Several additional scenes are printed in the 1602 edition of The Spanish Tragedy. They are posthumous additions, and clearly composed by a hand other than Kyd's. The first occurs between II. v. 45 and 46; the second replaces III. ii. 65 and part of 66; the third occurs between III. xi. 1 and 2; the fourth comes between III. xii and xiii; and the fifth replaces IV. iv. 169 to 192. Philip Edwards provides an authoritative gloss:
The first, second, and last of the Additions have little commend to them; their literary quality is slight and they do much damage to Kyd's careful unfolding of plot and character. The third Addition is an imaginative piece of rhetoric which does not distort the original play; the fourth is the famous 'Painter scene' and stands head and shoulders above the rest. (lxi)
It seems that the Painter's scene, at the very least, is worth considering. But the final judgment of the additional scenes can only be passed by each individual reader, as it is altogether possible that hitherto unnoticed treasures lie in the marginal scenes.
Fourth Addition, between scenes xii and xiii
Hieronimo's two servants Jacques and Pedro enter the scene. Jacques wonders why Hieronimo has sent for them at midnight. Ever since Horatio's death, remarks Pedro, their master has been "much distraught" and "grows lunatic," sometimes apostrophizing his dead son. Hieronimo enters, searching for Horatio in the garden. He notices his servants and asks them why they have their torches lit in the dark. Despite his claims to the contrary, Hieronimo shows clear signs of madness: "Light me your torches at the mid of noon," he declares. But this is not without reason, for he bears a personal grudge against the night. In the treacherous night was Horatio killed, and if only the moon had shone, Hieronimo believes, the murderer would have seen the grace on Horatio's face and dropped the murder weapon.
Isabella enters the scene and entreats Hieronimo to return indoors. As they converse, a painter knocks on the door. Hieronimo wishes him to come and "paint some comfort." The painter, however, has his own agenda: he desires justice for the murder of his only son. Hieronimo bids everyone else leave and sits down to converse with the painter, who turns out to be the famous artist Don Bazardo. Hieronimo thus asks him whether he can paint the scene of Horatio's murder in impossible detail, with sound and movement, culminating in a frenzied request: "Make me curse, make me rave, make / me cry, make me mad, make me well again. . . and so forth." The painter agrees up until the very last and asks: "And is this the end"? At this, Hieronimo cries that "the end is death and madness!" and beats the Painter into the house. He then reemerges with a book in his hand (thus leading in to the "vindicta mihi" speech).
Analysis
In the opening of the scene, Hieronimo shows signs of madness through his inversion or confusion of such common antitheses as night and day, or sorrow and mirth. The language has a poetic quality clearly distinct from that of Kyd:
Hier.Light me your torches at the mid of noon,
Whenas the sun-god rides in all his glory:
Light me your torches then.
Ped. Then we burn daylight.
Hier. Let it be burnt. (IV.ixxa.28-31)
Hieronimo's alliteration of the letter "l," which is a light enunciation that twice begins the word "light," resonates entirely inappropriately in the gloomy dark scene. He furthermore finds himself saying "we are very merry, very merry" while standing at Horatio's deathplace, much to Isabella's astonishment.
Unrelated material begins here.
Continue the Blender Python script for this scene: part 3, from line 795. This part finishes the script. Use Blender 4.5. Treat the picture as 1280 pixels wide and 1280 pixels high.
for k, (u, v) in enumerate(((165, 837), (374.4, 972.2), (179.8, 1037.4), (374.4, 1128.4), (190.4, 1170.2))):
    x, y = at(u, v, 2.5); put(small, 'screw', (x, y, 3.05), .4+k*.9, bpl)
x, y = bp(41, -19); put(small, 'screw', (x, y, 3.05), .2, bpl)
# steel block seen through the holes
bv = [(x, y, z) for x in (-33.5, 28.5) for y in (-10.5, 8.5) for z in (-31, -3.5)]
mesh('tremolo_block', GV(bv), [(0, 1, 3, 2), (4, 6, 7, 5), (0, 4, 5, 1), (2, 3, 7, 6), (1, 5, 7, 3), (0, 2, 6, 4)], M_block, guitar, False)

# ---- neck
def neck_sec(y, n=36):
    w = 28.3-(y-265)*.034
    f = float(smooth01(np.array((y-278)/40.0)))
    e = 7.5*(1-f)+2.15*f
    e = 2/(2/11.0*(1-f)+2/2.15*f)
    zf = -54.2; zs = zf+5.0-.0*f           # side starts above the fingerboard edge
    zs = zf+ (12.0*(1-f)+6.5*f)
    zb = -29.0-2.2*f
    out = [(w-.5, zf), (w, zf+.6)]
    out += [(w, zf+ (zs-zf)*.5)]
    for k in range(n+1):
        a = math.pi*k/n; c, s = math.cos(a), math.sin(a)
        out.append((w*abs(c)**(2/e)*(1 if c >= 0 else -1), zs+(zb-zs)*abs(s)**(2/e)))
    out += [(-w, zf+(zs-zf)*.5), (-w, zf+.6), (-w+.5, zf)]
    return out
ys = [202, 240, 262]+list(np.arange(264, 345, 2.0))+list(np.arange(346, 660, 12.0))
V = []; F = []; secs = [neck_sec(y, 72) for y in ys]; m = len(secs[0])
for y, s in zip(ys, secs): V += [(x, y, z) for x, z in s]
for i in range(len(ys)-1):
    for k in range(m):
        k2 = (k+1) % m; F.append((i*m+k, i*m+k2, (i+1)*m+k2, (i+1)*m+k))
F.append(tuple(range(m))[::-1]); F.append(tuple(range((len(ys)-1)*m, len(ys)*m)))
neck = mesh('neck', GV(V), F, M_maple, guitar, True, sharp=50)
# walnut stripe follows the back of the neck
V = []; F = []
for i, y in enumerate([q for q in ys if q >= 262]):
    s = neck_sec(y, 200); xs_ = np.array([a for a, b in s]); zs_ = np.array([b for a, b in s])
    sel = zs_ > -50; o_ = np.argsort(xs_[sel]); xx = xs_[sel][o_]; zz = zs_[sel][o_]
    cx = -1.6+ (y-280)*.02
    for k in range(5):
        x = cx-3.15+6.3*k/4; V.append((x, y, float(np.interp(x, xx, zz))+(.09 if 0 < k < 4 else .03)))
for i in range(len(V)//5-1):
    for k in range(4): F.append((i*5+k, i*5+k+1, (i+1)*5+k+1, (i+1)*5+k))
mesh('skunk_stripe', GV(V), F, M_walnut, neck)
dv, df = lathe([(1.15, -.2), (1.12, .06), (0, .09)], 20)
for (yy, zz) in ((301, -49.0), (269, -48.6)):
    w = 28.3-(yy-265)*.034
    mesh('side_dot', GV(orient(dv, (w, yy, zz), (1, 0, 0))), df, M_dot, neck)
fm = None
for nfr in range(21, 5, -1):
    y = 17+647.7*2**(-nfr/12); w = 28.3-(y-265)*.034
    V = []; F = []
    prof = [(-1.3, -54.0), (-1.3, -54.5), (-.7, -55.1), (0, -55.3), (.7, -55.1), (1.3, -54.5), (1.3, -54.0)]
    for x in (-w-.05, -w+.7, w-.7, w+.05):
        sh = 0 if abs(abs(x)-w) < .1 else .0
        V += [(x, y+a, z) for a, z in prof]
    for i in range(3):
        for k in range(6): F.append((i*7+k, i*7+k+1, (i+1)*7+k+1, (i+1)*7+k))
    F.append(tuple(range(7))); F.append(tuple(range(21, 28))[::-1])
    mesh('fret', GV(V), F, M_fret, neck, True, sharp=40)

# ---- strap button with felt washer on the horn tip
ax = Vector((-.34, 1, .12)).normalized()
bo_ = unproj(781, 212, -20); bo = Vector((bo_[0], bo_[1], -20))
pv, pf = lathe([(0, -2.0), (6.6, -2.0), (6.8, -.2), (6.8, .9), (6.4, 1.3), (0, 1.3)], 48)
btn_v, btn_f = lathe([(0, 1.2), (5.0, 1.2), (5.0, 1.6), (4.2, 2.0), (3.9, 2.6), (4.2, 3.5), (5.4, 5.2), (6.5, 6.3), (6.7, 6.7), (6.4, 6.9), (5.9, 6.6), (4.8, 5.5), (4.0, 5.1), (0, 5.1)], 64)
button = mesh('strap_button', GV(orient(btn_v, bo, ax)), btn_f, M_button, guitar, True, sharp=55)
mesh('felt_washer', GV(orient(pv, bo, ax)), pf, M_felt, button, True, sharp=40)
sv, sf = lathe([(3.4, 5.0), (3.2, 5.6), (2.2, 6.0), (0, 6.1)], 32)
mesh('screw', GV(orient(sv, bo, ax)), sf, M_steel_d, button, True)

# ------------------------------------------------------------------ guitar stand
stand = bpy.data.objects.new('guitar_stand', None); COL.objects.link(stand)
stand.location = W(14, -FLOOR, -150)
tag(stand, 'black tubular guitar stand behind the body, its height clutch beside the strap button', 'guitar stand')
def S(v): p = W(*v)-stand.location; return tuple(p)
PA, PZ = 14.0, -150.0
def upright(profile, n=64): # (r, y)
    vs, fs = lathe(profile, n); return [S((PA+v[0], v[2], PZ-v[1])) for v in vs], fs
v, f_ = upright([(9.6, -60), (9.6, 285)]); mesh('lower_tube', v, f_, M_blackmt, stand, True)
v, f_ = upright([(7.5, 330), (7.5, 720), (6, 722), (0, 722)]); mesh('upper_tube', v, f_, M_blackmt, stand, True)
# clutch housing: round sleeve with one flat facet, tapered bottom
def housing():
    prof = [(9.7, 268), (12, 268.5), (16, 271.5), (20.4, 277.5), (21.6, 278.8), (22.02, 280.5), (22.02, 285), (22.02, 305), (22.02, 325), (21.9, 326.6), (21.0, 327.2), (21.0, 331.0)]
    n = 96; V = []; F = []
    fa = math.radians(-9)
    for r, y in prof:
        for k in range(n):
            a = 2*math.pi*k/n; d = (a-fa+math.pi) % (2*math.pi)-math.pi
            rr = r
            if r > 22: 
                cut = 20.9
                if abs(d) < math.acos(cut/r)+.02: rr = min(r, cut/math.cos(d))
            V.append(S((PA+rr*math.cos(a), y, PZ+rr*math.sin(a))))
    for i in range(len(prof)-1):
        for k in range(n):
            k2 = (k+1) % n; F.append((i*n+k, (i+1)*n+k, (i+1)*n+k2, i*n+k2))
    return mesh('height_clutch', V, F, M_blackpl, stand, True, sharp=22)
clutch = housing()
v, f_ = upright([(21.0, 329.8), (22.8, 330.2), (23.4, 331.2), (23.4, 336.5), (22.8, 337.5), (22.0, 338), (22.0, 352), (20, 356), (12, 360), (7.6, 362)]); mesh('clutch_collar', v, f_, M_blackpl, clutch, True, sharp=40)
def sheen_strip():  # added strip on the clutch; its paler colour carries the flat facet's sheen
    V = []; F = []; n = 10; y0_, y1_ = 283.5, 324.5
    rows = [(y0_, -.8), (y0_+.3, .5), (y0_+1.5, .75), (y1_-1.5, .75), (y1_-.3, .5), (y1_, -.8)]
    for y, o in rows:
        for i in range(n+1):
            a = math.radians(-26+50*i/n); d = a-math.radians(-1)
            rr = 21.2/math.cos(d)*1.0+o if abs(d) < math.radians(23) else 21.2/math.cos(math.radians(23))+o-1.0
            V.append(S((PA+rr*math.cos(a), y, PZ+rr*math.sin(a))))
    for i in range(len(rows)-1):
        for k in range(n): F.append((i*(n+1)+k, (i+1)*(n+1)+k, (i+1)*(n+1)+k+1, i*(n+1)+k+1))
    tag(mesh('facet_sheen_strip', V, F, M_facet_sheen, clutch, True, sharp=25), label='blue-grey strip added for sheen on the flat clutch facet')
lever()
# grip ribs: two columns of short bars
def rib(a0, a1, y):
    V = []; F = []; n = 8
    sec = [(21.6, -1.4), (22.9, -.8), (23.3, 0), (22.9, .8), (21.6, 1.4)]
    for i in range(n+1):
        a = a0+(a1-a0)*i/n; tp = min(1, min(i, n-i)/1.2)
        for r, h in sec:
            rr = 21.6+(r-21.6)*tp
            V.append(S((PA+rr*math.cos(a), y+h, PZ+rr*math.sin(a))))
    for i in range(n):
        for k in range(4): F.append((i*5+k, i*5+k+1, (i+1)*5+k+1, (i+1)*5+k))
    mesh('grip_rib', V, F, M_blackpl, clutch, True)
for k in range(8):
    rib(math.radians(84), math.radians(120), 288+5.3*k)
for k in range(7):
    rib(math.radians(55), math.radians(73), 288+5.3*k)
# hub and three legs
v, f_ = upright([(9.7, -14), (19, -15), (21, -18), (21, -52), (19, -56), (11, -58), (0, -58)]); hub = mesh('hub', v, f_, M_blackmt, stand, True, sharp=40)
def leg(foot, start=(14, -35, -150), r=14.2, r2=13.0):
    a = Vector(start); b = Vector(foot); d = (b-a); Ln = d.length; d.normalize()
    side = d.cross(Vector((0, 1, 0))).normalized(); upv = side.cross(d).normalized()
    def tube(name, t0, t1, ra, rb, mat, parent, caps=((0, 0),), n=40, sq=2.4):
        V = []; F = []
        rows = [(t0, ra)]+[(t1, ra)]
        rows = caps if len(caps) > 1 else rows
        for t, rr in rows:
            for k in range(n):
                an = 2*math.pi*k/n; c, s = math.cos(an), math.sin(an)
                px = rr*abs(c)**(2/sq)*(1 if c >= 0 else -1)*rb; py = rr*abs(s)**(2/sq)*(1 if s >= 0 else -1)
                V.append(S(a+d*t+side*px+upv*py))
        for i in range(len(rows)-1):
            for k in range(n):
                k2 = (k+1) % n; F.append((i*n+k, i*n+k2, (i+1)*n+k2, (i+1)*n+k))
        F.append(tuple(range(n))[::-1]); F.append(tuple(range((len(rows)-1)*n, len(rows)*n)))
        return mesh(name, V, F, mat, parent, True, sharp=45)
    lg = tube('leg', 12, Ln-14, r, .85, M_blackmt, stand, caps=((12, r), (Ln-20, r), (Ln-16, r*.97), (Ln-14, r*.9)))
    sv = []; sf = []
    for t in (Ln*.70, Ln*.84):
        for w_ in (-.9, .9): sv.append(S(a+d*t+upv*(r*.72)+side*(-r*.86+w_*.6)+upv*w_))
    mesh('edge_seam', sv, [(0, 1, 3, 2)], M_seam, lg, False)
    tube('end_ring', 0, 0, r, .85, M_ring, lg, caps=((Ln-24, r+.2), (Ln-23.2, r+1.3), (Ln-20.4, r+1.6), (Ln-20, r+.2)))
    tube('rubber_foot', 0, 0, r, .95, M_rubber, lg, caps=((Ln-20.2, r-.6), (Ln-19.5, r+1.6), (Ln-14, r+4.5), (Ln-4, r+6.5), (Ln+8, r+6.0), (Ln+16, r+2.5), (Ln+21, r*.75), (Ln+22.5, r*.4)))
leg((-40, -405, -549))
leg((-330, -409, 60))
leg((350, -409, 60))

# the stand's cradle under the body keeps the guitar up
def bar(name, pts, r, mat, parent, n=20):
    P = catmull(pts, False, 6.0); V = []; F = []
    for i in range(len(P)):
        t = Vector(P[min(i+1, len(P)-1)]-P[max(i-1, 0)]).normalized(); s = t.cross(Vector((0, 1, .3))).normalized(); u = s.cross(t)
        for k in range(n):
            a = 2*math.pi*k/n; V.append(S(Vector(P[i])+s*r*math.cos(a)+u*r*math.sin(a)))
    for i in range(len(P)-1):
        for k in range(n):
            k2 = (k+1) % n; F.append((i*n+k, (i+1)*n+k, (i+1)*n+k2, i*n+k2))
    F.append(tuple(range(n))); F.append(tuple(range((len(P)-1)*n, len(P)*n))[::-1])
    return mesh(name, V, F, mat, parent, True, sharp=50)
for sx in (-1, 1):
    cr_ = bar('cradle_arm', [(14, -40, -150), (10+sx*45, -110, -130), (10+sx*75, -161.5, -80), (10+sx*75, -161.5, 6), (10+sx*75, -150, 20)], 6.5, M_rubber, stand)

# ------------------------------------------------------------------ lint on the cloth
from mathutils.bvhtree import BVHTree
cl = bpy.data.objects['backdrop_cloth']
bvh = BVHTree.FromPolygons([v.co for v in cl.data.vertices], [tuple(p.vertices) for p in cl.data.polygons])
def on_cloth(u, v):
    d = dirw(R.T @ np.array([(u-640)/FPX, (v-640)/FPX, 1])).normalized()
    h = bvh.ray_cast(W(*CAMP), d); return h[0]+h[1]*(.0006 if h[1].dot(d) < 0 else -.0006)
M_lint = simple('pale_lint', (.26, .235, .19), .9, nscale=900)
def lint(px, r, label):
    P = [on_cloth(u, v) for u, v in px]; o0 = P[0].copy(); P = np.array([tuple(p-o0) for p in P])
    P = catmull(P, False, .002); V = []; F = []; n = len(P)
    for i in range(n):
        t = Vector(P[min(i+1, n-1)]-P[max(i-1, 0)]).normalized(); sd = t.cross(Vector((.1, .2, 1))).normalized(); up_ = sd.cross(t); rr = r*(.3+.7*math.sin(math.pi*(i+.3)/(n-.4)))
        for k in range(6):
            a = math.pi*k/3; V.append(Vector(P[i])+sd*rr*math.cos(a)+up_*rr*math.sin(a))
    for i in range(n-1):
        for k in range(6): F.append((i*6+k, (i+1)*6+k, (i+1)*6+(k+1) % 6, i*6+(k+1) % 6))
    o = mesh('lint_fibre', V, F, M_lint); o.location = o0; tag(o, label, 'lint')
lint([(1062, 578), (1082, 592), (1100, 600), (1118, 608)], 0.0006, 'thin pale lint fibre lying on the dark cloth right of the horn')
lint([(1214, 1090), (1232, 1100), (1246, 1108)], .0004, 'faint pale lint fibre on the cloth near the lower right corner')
When the painter enters and expresses his desire for justice, Hieronimo offers a pithy retort: "An ounce of justice, / 'Tis a jewel so inestimable!" Don Bazardo resembles the senex Bazulto in the dramatic function that he serves. Hieronimo identifies intimately with the requests of both men, who have had their sons murdered. Both men therefore trigger a bout of madness in Hieronimo. In the painter scene's case, the effect is something of a psychological exploration. Having heard the painter's great skill in his art, Hieronimo requests a recreation of the murder scene. He makes impossible demands - realistic noise and movement, to begin with, and plenty of surrealistic detail to follow: "Let the clouds scowl, make the moon dark, the / stars extinct. . . the toads croaking, the minutes / jarring, and the clock striking twelve."
What the painter agrees to recreate is essentially Hieronimo's own vision of the fateful night. But what lies at the end of the vision? Declares Hieronimo: "O no, there is no end: the end is death and madness!" To continue along the vision, as Hieronimo has surely done many times over and over, leads to dangerous results. The painter, then, becomes a symbol of Hieronimo's imagination. He must be beaten back into the house, so as to keep "death and madness" at bay.